Gereizt hat mich an dieser Geschichte, die Geschichte als solche: Kirschen im Glashaus anbauen und noch vor dem Einsetzen des Frühlings ernten. Das klingt für mich völlig abgedreht und originell, auch wenn der Autor vermutlich gar nichts Abgedrehtes schreiben wollte. Das lässt zumindest der poetische und recht gediegene Sprachstil vermuten. Auch das Leben der Hauptfigur Annemie ist so schwer und ernst, dass man an manchen Stellen sehr viel Mitleid mit ihr hat.

Dennoch liegt irgendwie ein Zauber, etwas Märchenhaftes in diesem Roman, dessen Kerngeschichte leider erst so richtig nach etwa 300 Seiten beginnt. Bis dahin braucht der Leser einen langen Atem, um all die Schicksalsschläge zu verdauen. Und da ist noch etwas: Jürgen-Thomas Ernst scheint die poetische Schilderungen der Jahreszeiten zu lieben. Immer und immer wieder durchleben die Protagonisten schneereiche Winter und unerträgliche heiße Sommer. Die sich zu oft wiederholende Beschreibung dessen verliert irgendwann den Reiz und man neigt dazu Passagen zu überlesen. Etwas weniger davon hätte dem Buch gut getan.

Ernst erzählt seine Geschichte wie ein Märchen. Dialoge zwischen den Figuren bleiben dabei auf der Strecke und somit fehlte mir auch die Tiefe der Charaktere. Auch, wenn man Annemie über fast 500 Seiten begleitet, bleibt sie doch nur ein Waisenmädchen mit starkem Überlebenswillen. Aber wer ist sie noch?

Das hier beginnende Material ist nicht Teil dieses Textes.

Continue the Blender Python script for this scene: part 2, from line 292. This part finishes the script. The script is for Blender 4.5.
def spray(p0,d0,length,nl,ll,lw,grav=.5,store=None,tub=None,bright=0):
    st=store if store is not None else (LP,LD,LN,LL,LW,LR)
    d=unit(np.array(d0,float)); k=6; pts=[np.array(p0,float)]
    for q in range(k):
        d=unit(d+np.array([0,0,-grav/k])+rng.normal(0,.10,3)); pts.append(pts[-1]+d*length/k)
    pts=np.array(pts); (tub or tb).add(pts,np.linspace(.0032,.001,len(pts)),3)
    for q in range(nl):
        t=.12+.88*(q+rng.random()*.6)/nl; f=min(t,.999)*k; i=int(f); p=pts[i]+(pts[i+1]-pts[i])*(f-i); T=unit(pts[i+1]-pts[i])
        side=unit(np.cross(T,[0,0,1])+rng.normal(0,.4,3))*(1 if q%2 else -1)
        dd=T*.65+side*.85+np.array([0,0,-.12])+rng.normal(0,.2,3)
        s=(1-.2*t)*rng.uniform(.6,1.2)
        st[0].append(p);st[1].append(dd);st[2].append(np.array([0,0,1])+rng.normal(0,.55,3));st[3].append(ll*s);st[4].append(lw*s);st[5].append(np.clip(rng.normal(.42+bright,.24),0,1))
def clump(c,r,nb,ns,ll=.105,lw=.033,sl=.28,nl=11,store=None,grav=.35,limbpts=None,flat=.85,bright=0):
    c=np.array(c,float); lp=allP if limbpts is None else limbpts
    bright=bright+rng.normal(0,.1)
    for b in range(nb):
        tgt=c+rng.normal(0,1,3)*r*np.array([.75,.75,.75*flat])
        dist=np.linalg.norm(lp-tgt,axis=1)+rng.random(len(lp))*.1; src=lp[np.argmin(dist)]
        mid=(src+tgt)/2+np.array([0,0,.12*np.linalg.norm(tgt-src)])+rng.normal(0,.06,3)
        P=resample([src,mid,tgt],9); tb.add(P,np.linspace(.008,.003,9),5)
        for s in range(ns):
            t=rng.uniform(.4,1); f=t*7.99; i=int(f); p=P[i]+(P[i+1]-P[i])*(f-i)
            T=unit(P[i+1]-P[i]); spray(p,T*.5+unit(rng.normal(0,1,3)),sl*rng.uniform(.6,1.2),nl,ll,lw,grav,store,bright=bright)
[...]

Dieser Roman besticht durch seine Geschichte, die den Leser durchaus mitzieht und viele darunter nicht mehr loslassen wird, weil man – dem wahren Leben nachempfunden - immer mit Annemie mit bangt und ihr nur das Beste wünscht. Für mich fehlte am Ende doch die ein oder andere Nuance, die den unverwechselbaren Charakter des Buches noch deutlicher hervor stechen lässt.